● **Exercise aim**
Locate all lines with the word "picture" and copy them out.

● **Given data**
"""
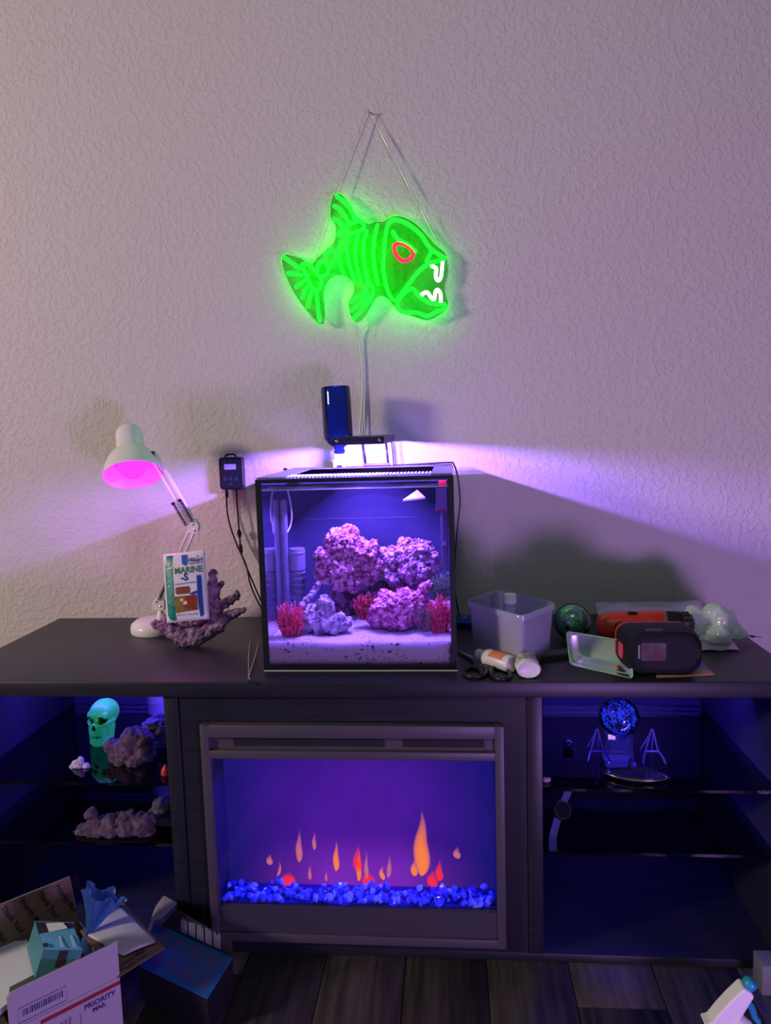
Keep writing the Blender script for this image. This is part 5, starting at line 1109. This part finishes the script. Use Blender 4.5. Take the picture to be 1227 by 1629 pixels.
# raised back flap, brown inside facing the viewer
g4 = [V((c3_.x, c3_.y, HB+0.0008)) - e1*0.0, V((c2_.x, c2_.y, HB+0.0008)) + e1*0.09, V((c2_.x, c2_.y, HB+0.088)) + e1*0.09 + e2*0.015, V((c3_.x, c3_.y, HB+0.088)) + e1*0.006 + e2*0.015]
fl2 = prism('flap', g4, e2*0.0012, m_wc, sb_); prism('inner_ply', [q - e2*0.0002 for q in g4], -e2*0.0018, m_car, fl2)
m_ink = mat('dark_print_ink', (0.035, 0.02, 0.035), 0.7)
ux = (g4[0]-g4[1]).normalized(); uy = (g4[2]-g4[1]).normalized(); un = ux.cross(uy)
for i in range(9):
    o_ = g4[1].lerp(g4[0], 0.04 + i*0.118) + uy*0.082 - e2*0.0026
    TM = Matrix(((ux.x, uy.x, un.x, o_.x), (ux.y, uy.y, un.y, o_.y), (ux.z, uy.z, un.z, o_.z), (0, 0, 0, 1))) @ Matrix.Rotation(math.radians(-66), 4, 'Z')
    text('lettering', ('Thank You!', 'Priority Mail')[i % 2], 0.0135, TM, m_ink, fl2, align='LEFT', bold=0.0003)
# right end flap folded out, left end flap folded out
fq = [U(188, 1556, z=HB+0.001), U(262, 1509, z=HB+0.001), U(197, 1438, z=HB+0.001), U(127, 1482, z=HB+0.001)]
fl3 = prism('flap', fq, (0, 0, 0.002), m_car, sb_)
fdx = (fq[1]-fq[0]).normalized(); fdy = V((0, 0, 1)).cross(fdx)
for i, s in enumerate(('Thank You!', 'Priority Mail')):
    o_ = fq[0].lerp(fq[1], 0.10) + fdy*(0.006 + 0.013*i) + V((0, 0, 0.0024))
    TM = Matrix(((fdx.x, fdy.x, 0, o_.x), (fdx.y, fdy.y, 0, o_.y), (0, 0, 1, o_.z), (0, 0, 0, 1)))
    text('lettering', s, 0.0115, TM, m_ink, fl3, align='LEFT', bold=0.0002)
fl4q = [c1_ + V((0, 0, HB)), c2_ + V((0, 0, HB)), c2_ + e1*0.085 + V((0, 0, HB-0.012)), c1_ + e1*0.085 + V((0, 0, HB-0.012))]
prism('flap', fl4q, (0, 0, 0.002), m_car, sb_)
# print on the white front: red stripe, PRIORITY MAIL, label frame
fx = -e1; FM_ = Matrix(((fx.x, 0, -e2.x, c1_.x - e2.x*0.0014), (fx.y, 0, -e2.y, c1_.y - e2.y*0.0014), (0, 1, 0, 0), (0, 0, 0, 1)))     # local x to the right along the face, y up
m_rs = mat('postal_red', (0.42, 0.02, 0.05), 0.6); m_bl = mat('postal_blue', (0.05, 0.05, 0.22), 0.6)
plate('red_stripe', [(0.045, HB-0.014), (LB, HB-0.014), (LB, HB-0.007), (0.045, HB-0.007)], 0.0003, FM_, m_rs, sb_)
text('lettering', 'PRIORITY', 0.0125, FM_ @ Matrix.Translation((0.140, HB-0.028, 0.0004)), m_bl, sb_, bold=0.0004)
text('lettering', 'MAIL', 0.0105, FM_ @ Matrix.Translation((0.138, HB-0.039, 0.0004)), m_bl, sb_, bold=0.0004)
plate('print_divider', [(0.1065, HB-0.050), (0.1075, HB-0.050), (0.1075, HB-0.030), (0.1065, HB-0.030)], 0.0003, FM_, m_bl, sb_)
m_em = mat('faded_print', (0.28, 0.24, 0.34), 0.6)
for i in range(5): plate('postal_emblem', [(0.060+i*0.0065, HB-0.052), (0.0640+i*0.0065, HB-0.052), (0.0660+i*0.0065, HB-0.030+i*0.001), (0.0620+i*0.0065, HB-0.031+i*0.001)], 0.0003, FM_, m_em, sb_)
fx0_, fx1_, fz0_, fz1_ = 0.014, 0.088, HB+0.006, HB+0.031
tube('label_outline', [FM_ @ V((a, b_, 0.0004)) for a, b_ in ((fx0_, fz0_), (fx1_, fz0_), (fx1_, fz1_), (fx0_, fz1_))], 0.0004, m_bl, fl1, closed=True, sub=1, seg=4)
random.seed(3); xx = fx0_+0.006
while xx < fx1_-0.006:
    w_ = random.uniform(0.0007, 0.0028); plate('barcode_bar', [(xx, fz0_+0.009), (xx+w_, fz0_+0.009), (xx+w_, fz1_-0.005), (xx, fz1_-0.005)], 0.0003, FM_, m_bl, fl1); xx += w_ + random.uniform(0.0008, 0.002)
# white foam sheet over the left end
fm = [U(-30, 1512, z=HB+0.006), U(44, 1503, z=HB+0.006), U(60, 1556, z=HB+0.006), U(16, 1579, z=HB+0.006), U(14, 1604, z=HB+0.006), U(-30, 1640, z=HB+0.006)]
top('foam_sheet', prism_me(fm, (0, 0, 0.010)), mat('white_foam', (0.80, 0.80, 0.84), 0.6, sub=0.2), 'white foam sheet sticking out at the left of the shipping box', 'foam sheet')
pq = [U(137, 1488, z=HB+0.006), U(196, 1522, z=HB+0.006), U(251, 1500, z=HB+0.006), U(192, 1440, z=HB+0.006)]
top('paper_sheet', sheet_me(pq, 14, 14, lambda u, v: V((0, 0, 0.004*math.sin(u*2.5)*math.sin(v*3)+0.001)), 0.0008), mat('white_paper', (0.60, 0.57, 0.60), 0.7), 'white paper sheet lying over the right flap of the shipping box', 'paper')
# teal carton in the box
tc4 = [U(55.6, 1465, z=.20), U(69, 1512, z=.20), U(131.8, 1512, z=.20), U(118, 1467, z=.20)]; dv = U(55, 1557, z=.138) - tc4[1]
m_tl = mat('teal_carton', (0.06, 0.24, 0.28), 0.5); m_tls = mat('bright_teal_flap', (0.10, 0.36, 0.62), 0.45)
tcb = thing('teal_carton', 'small teal carton with open lid standing in the shipping box', 'carton', (tc4[0].x, tc4[0].y, .138))
link('carton_body', pyd(tc4 + [q+dv for q in tc4], [(0, 1, 5, 4), (1, 2, 6, 5), (2, 3, 7, 6), (3, 0, 4, 7), (7, 6, 5, 4), (0, 1, 2, 3)]), m_tl, tcb)
lidq = [tc4[1], tc4[2], U(118, 1478, z=.2055), U(63, 1487, z=.2055)]
prism('lid_flap', [q + V((0, 0, 0.0008)) for q in lidq], (0, 0, 0.0010), m_tls, tcb)
prism('inner_lining', [q + V((0, 0, 0.0006)) for q in (tc4[0].lerp(tc4[1], .06), tc4[0].lerp(tc4[1], .5), tc4[3].lerp(tc4[2], .5), tc4[3].lerp(tc4[2], .06))], (0, 0, 0.0004), mat('dark_violet_lining', (0.03, 0.015, 0.06), 0.6), tcb)
prism('paper_tag', [U(73, 1469, z=.203), U(100, 1468, z=.203), U(108, 1477, z=.203), U(78, 1483, z=.203)], (0, 0, 0.0006), M['white'], tcb)
bs = [tc4[1].lerp(tc4[2], 0.42), tc4[1].lerp(tc4[2], 0.63)]; fn = (tc4[2]-tc4[1]).cross(dv).normalized(); fn = fn if fn.y < 0 else -fn
prism('black_stripe', [bs[0]+fn*0.0003, bs[1]+fn*0.0003, bs[1]+dv*0.6+fn*0.0003, bs[0]+dv*0.6+fn*0.0003], fn*0.0004, m_ink, tcb)
prism('printed_mark', [U(68, 1501, z=.2068), U(76, 1500, z=.2068), U(77, 1506, z=.2068), U(69, 1507, z=.2068)], (0, 0, 0.0004), m_ink, tcb)
for i in (0, 1): prism('printed_line', [U(93+i*18, 1490-i*2, z=.2068), U(97+i*18, 1489-i*2, z=.2068), U(101+i*20, 1507, z=.2068), U(96+i*20, 1507, z=.2068)], (0, 0, 0.0004), mat('pale_blue_print', (0.35, 0.6, 0.85), 0.5), tcb)
# blue glove: gathered cuff flaring upwards
gv = thing('blue_plastic_bag', 'crumpled blue plastic bag end sticking up from the shipping box', 'plastic bag', (-0.19, -0.12, HB))
m_gv = pane('thin_blue_film', (0.45, 0.55, 0.95), 1.3, 0.3, (0.08, 0.22, 0.62), 0.75)
gb, gtp = U(140, 1490, y=-.125), U(166, 1422, y=-.10)
ga = gtp-gb; gx_ = V((0.93, 0, -0.36)); n_ = 44; rings = []
for s in range(13):
    t = s/12; c = gb + ga*t; w = 0.007 + 0.032*t**1.35
    ring_ = []
    for k in range(n_):
        a = 2*math.pi*k/n_; rr_ = w*(1 + 0.17*t*math.sin(a*9 + t*2)); ring_.append(c + gx_*rr_*math.cos(a) + V((0, 1, 0))*rr_*0.40*math.sin(a) + ga.normalized()*(0.007*t*math.sin(a*5+1)))
    rings.append(ring_)
link('flared_end', loft(rings, False, False), m_gv, gv)
link('twisted_part', loft([[gb + V((0, 0, -z)) + gx_*r*(1+0.15*math.sin(5*a))*math.cos(a) + V((0, 1, 0))*r*0.7*math.sin(a) for a in [k*2*math.pi/24 for k in range(24)]] for r, z in ((0.007, 0.0), (0.013, 0.010), (0.018, 0.024), (0.014, 0.032))], False, True), m_gv, gv)
# blue box on the floor
zq = 0.068
bq = [U(245.6, 1468, z=zq), U(370, 1523.5, z=zq), U(330, 1588, z=zq), U(223, 1537, z=zq)]
bb_ = thing('blue_box', 'flat blue carton with dark open flap on the floor before the fireplace', 'carton', ((bq[0].x+bq[2].x)/2, (bq[0].y+bq[2].y)/2, 0))
m_bb = mat('blue_print_card', (0.02, 0.14, 0.48), 0.45); m_bd = mat('black_print_card', (0.015, 0.014, 0.022), 0.5); m_bp = mat('blue_grey_print', (0.085, 0.10, 0.30), 0.5)
prism('carton_body', [V((q.x, q.y, 0.001)) for q in bq], (0, 0, zq-0.003), m_bd, bb_)
tpl = prism('top_panel', [q + V((0, 0, -0.0018)) for q in bq], (0, 0, 0.002), m_bb, bb_)
def bqp(u, v): return bq[0].lerp(bq[1], u).lerp(bq[3].lerp(bq[2], u), v)
for j in range(2):
    for i in range(4):
        u0 = 0.10 + i*0.215; v0 = 0.10 + j*0.43
        prism('print_panel', [bqp(a, b_) + V((0, 0, 0.0003)) for a, b_ in ((u0, v0), (u0+0.18, v0), (u0+0.18, v0+0.36), (u0, v0+0.36))], (0, 0, 0.0003), m_bp, tpl)
up = V((0, 0.004, 0.040))
flp = [bqp(0.10, 0), bqp(1, 0), bqp(1, 0)+up*0.75, bqp(0.30, 0)+up*1.15]
fb = prism('open_flap', [q + V((0, 0.0005, 0.0005)) for q in flp], (0, 0.0012, 0), m_bd, bb_)
m_wt = mat('fine_white_print', (0.30, 0.30, 0.42), 0.6)
for i in range(5):
    for k in range(6):
        u0 = 0.36 + i*0.105; a_ = bqp(u0 + k*0.014, 0)
        L_ = random.uniform(0.75, 0.9)
        prism('text_line', [a_ + up*0.14, a_ + up*L_, bqp(u0+k*0.014+0.0055, 0)+up*L_, bqp(u0+k*0.014+0.0055, 0)+up*0.14], (0, -0.0004, 0), m_wt, fb)
fc = bqp(0, 0)
link('end_flap', loft([[bqp(0, 0.0) + V((-0.002, 0, 0.0)), bqp(0, 0.62) + V((-0.002, 0, 0))], [bqp(0, 0.0) + V((0.0, 0.012, 0.030)), bqp(0, 0.62) + V((-0.004, 0.008, 0.022))], [bqp(0.10, 0.0) + V((0.0, 0.020, 0.052)), bqp(0.04, 0.55) + V((0.0, 0.014, 0.042))], [bqp(0.30, 0.0) + V((0.0, 0.014, 0.053)), bqp(0.18, 0.4) + V((0, 0.01, 0.048))]], False, False), mat('pale_card_inside', (0.30, 0.25, 0.27), 0.7), bb_)
# ------------------------------------------------------------------ spray bottle lower right
yS = -0.30
sp0 = U(1120, 1622, y=yS); sp1 = U(1183, 1563, y=yS); sk_ = PX(sp0)
spr = thing('spray_bottle', 'white spray bottle with teal nozzle at the lower right corner', 'spray bottle', (1.0, yS, 0))
sd_ = (sp1-sp0).normalized(); sn = V((sd_.z, 0, -sd_.x))                # sn: down-right, towards the bottle
def SPp(a, b_): return sp0 + sd_*a*sk_ + sn*b_*sk_
hw = 0.0125
head_pts = [(-2, -4), (8, 3), (30, 0), (58, -2), (86, -2), (88, 12), (86, 20), (70, 24), (58, 27), (36, 34), (22, 34), (16, 22), (4, 14)]
hp = [SPp(a, b_) for a, b_ in head_pts]
link('sprayer_head', (lambda me: (me.transform(Matrix.Translation((0, -hw, 0))), me)[1])(prism_me(hp, (0, 2*hw, 0))), M['white'], spr)
md = spr.children[0].modifiers.new('bevel', 'BEVEL'); md.width = 0.0035; md.segments = 3; md.limit_method = 'ANGLE'
m_te = mat('teal_plastic', (0.02, 0.30, 0.42), 0.35)
lathe('nozzle', [(0, 0), (0.0085, 0), (0.0105, 0.002), (0.0105, 0.010), (0.008, 0.013), (0.003, 0.0135), (0.003, 0.011), (0, 0.011)], m_te, spr, frame(SPp(87.5, 8), sd_), 20)
tube('trigger', [SPp(68, 26), SPp(66, 38), SPp(58, 52), SPp(56, 62)], lambda t: 0.0065-0.0025*t, m_te, spr)
nk = SPp(30, 34); bot_end = nk + sn*0.20
tt = (nk.z - 0.001)/(-sn.z); bot_end = nk + sn*(min(tt-0.028, 0.165))
lathe('neck_collar', [(0, -0.004), (0.016, -0.004), (0.0165, 0.0), (0.0165, 0.022), (0.014, 0.024), (0, 0.024)], M['white'], spr, frame(nk, sn), 24)
BL_ = (bot_end-nk).length
lathe('bottle_body', [(0, 0.024), (0.013, 0.024), (0.016, 0.032), (0.030, 0.060), (0.034, 0.075), (0.034, BL_-0.004), (0.031, BL_), (0, BL_)], mat('translucent_white_bottle', (0.55, 0.55, 0.62), 0.35), spr, frame(nk, sn), 30)
gq = U(1213, 1585, z=0); gz = U(1213, 1538, y=gq.y).z
top('grey_block', box_me(gq.x, gq.x+0.07, gq.y, gq.y+0.045, 0.0005, gz, 0.002), mat('grey_plastic', (0.16, 0.15, 0.19), 0.5), 'small grey box on the floor at the right picture edge', 'box')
"""
● **Exercise solution**
Keep writing the Blender script for this image. This is part 5, starting at line 1109. This part finishes the script. Use Blender 4.5. Take the picture to be 1227 by 1629 pixels.
top('grey_block', box_me(gq.x, gq.x+0.07, gq.y, gq.y+0.045, 0.0005, gz, 0.002), mat('grey_plastic', (0.16, 0.15, 0.19), 0.5), 'small grey box on the floor at the right picture edge', 'box')